Incorrect or missing invoice details create administrative delays. A commission invoice that does not match the Form 6 terms, that contains a different ABN from the agency’s registered details, or that arrives after the settlement statement has been finalised will cause friction and potentially push disbursement to a post-settlement payment — meaning the seller’s solicitor holds and manually remits the funds after settlement day, which can add days or weeks to clearance.
Trust account shortfalls can arise if the deposit amount held in trust is less than the commission owed — for instance, where a partial deposit was taken or where the deposit was released to the seller’s solicitor during the contract period. In those circumstances, the commission must be funded from the PEXA settlement proceeds, which requires the seller’s solicitor to set up an additional payment direction. Confirm this is in place before settlement day, not on it.
What This Means for Queensland Agents
Understanding how Queensland real estate agents get paid commission is not an administrative exercise — it is a direct protection for your income.

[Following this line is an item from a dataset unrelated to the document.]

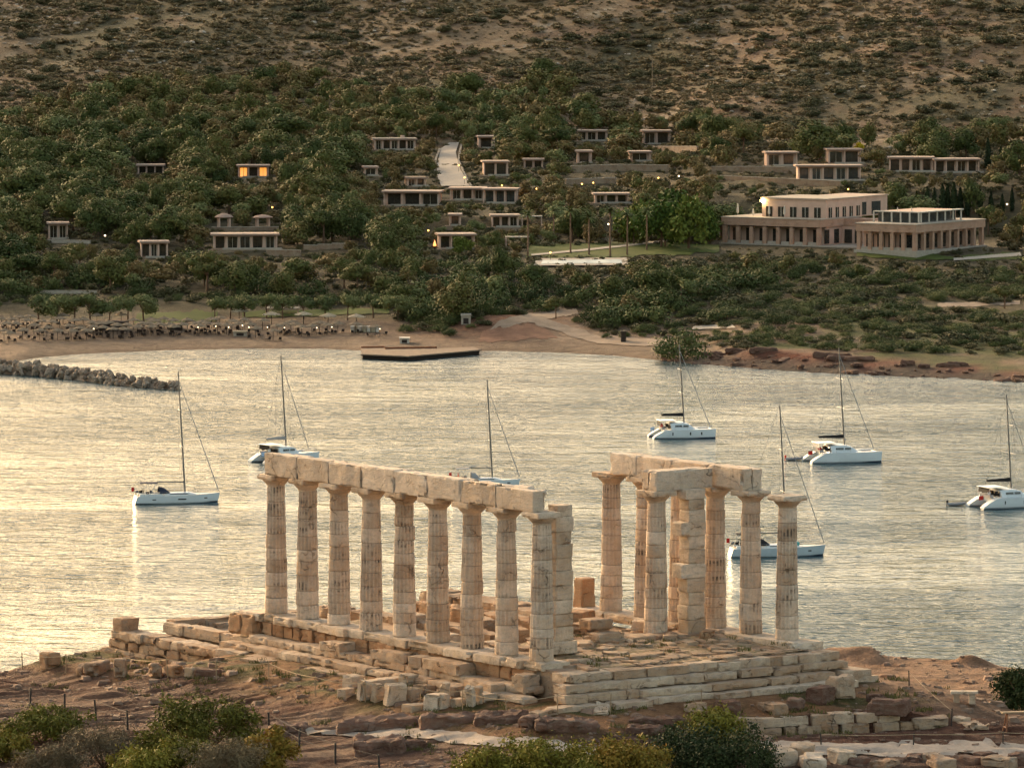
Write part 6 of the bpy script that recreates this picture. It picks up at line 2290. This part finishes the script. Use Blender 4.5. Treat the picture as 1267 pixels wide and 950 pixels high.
# hillside scrub
P, px_, py_, sc_ = sites(1600, 2440, 3.7, 220)
up = py_ < inv_poly(px_, WOOD_UP) + 14
n1 = fbm(P[:, 0] / 38, P[:, 1] / 55, seed=95, oct=4)
n2 = fbm(P[:, 0] / 9, P[:, 1] / 13, seed=96, oct=2)
gull = np.exp(-(((P[:, 0] - 60 - (P[:, 1] - 1900) * .18) / 34) ** 2))
dn = .66 + 1.15 * n1 + .45 * n2 + .35 * gull + .2 * smooth(700, 300, px_) * smooth(0, 60, py_) + .18 * smooth(500, 250, px_) * smooth(60, 20, py_) * 0
def track_mask(a, b):
    return (np.abs(b - np.interp(a, [-80, 60, 100, 130, 165, 175], [62, 50, 45, 38, 28, 4])) < 4.5) & (a < 180)
track = track_mask(px_, py_)
dn = np.where(track & (px_ < 180), 0, dn)
up &= rv.uniform(size=len(P)) < dn
up &= ~((py_ > 10) & (track) & (px_ < 180))
h = np.clip(rv.lognormal(.0, .5, len(P)), .3, 3.0)
up &= clear_of(px_, py_ - h / sc_, py_, h * 1.3 / sc_, P[:, 1])
idx = np.nonzero(up)[0]
idx = idx[np.argsort(-h[idx] / sc_[idx])]
vis = [k for k in idx if -5 < px_[k] < 1272 and py_[k] > 2]
big = set(vis[:300])
for k in vis[:300]:
    side = 'left part' if px_[k] < 420 else 'middle' if px_[k] < 850 else 'right part'
    plant('shrub', P[k], h[k], rv.uniform(0, 6.28), 'hill_shrub', 'large rounded olive shrub on the ' + side + ' of the dry hillside', 'shrub', 'large shrubs on the ' + side + ' of the hillside', rv.uniform(1.2, 2.0))
rest_s = [('shrub', P[k], h[k], rv.uniform(0, 6.28), rv.uniform(1.2, 2.1)) for k in idx if k not in big]
print('trees', len(trees), 'shrubs', len(shrubs), 'under', len(under), 'scrub', len(rest_s))
mass('hill_scrub', rest_s, m_hillscrub, 'low olive scrub dotting the dry hillside up to the top', 'scrub', .22)
P, px_, py_, sc_ = sites(1640, 2440, 2.9, 150)
ok = (py_ < inv_poly(px_, WOOD_UP) + 6) & (rv.uniform(size=len(P)) < .42 + .5 * fbm(P[:, 0] / 22, P[:, 1] / 30, seed=98)) & ~(track_mask(px_, py_))
mass('hill_tufts', [('shrub', P[k], rv.uniform(.18, .5), 0.0, rv.uniform(1.2, 2.4)) for k in np.nonzero(ok)[0]], m_hillscrub, 'small dry tufts and cushions growing between the scrub of the hillside', 'tufts', .05)
# rocks and dry tufts between the scrub
P, px_, py_, sc_ = sites(1640, 2400, 6.5, 200)
ok = (py_ < inv_poly(px_, WOOD_UP) + 6) & (rv.uniform(size=len(P)) < .32 + .8 * fbm(P[:, 0] / 30, P[:, 1] / 40, seed=97))
VV, FF, n = [], [], 0
cube = np.array([(-1, -1, -.5), (1, -1, -.5), (1, 1, -.5), (-1, 1, -.5), (-.7, -.7, .8), (.7, -.8, .7), (.6, .7, .9), (-.8, .6, .7)])
cf = np.array([(4, 5, 6, 7), (0, 1, 5, 4), (1, 2, 6, 5), (2, 3, 7, 6), (3, 0, 4, 7)])
for k in np.nonzero(ok)[0]:
    for j in range(3):
        s = rv.lognormal(-1.25, .5)
        q = P[k] + np.array([rv.normal(0, 1.6), rv.normal(0, 1.6), 0])
        VV.append(rot(cube * (s, s * .8, s * .5) * rv.uniform(.7, 1.3, (8, 3)), 0, 0, rv.uniform(0, 6)) + q)
        FF.append(cf + n)
        n += 8
m_hrock = mat_plain('hill_rock', (.40, .33, .26), .95, .1, vary=.25, scale=.3)
tag(link('hill_rocks', fast_mesh('hill_rocks', np.concatenate(VV), np.concatenate(FF), m_hrock)), 'pale loose stones strewn between the scrub of the hillside', 'stones', kind='stuff')
# ------------------------------------------------------------------ beach, jetty, breakwater, shore rocks
m_thatch = mat_plain('thatch', (.21, .155, .105), .95, .1, vary=.35, scale=3)
m_thatchl = mat_plain('pale_thatch', (.33, .27, .19), .95, .1, vary=.3, scale=3)
m_lounger = mat_plain('dark_lounger', (.045, .033, .028), .85, .1, vary=.3)
m_deckw = mat_plain('jetty_planks', (.21, .15, .11), .9, .1, vary=.2)
m_pile = mat_plain('wet_piles', (.035, .025, .02), .9, .1)
mbp = MB()
mbp.tube([(0, 0, -.3), (0, 0, 2.3)], .055, 6)
mbc = MB()
rg = np.random.default_rng(4)
prof = [(1.42, 1.86), (1.36, 1.98), (.9, 2.18), (.42, 2.38), (.05, 2.56)]
V, Fc = [], []
for r, z in prof:
    for k in range(22):
        a = 2 * pi * k / 22
        rr = r * (1 + (.07 * rg.normal() if r > 1.3 else .03 * rg.normal()))
        V.append((rr * cos(a), rr * sin(a), z + .03 * rg.normal()))
for i in range(4):
    for k in range(22):
        Fc.append((i * 22 + k, i * 22 + (k + 1) % 22, (i + 1) * 22 + (k + 1) % 22, (i + 1) * 22 + k))
Fc.append(tuple(range(88, 110)))
Fc.append(tuple(range(22))[::-1])
mbc.add(V, Fc)
um_pole = mbp.build('pole', m_dark)
um_can = mbc.build('canopy', m_thatch)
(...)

Review your Form 6 on every listing. Know whether the commission trigger is settlement or unconditional contract. If your Form 6 template defaults to settlement payment, that is what will happen — do not expect early payment simply because the contract has gone unconditional.
Issue your commission invoice early. Waiting until the morning of settlement to send an invoice to a solicitor is how disbursements get missed or deferred to post-settlement manual processing. Five business days before settlement is the minimum. Ten is better.
Confirm your bank details are correct and on file with the seller’s solicitor. PEXA’s payment direction system is automatic once set up — but it can only be set up with the correct account details. A single digit error means the funds go nowhere or go to the wrong place.
Know your options if a seller disputes. A valid Form 6, a settled transaction, and documented effective cause establish the legal right to commission. QCAT minor debt jurisdiction is accessible and relatively low-cost for amounts up to $25,000. For amounts above that threshold, the Magistrates Court and District Court are the appropriate forums. A formal demand letter before filing resolves the majority of legitimate disputes without tribunal involvement.
Do not confuse an unconditional contract with cash in hand. The unconditional trigger is legally significant — it crystallises the entitlement and removes the risk of conditions failure — but under standard QLD residential contract terms, the money does not move until the keys do.
Over 99% of conveyancing transactions across Queensland now use PEXA, which means settlement day itself is fast, digital, and well-tracked. The risk to your commission is almost never in the settlement mechanics — it is in the documentation and communication in the weeks before settlement day. Control what you can control, and the commission pathway from contract to cleared funds is straightforward.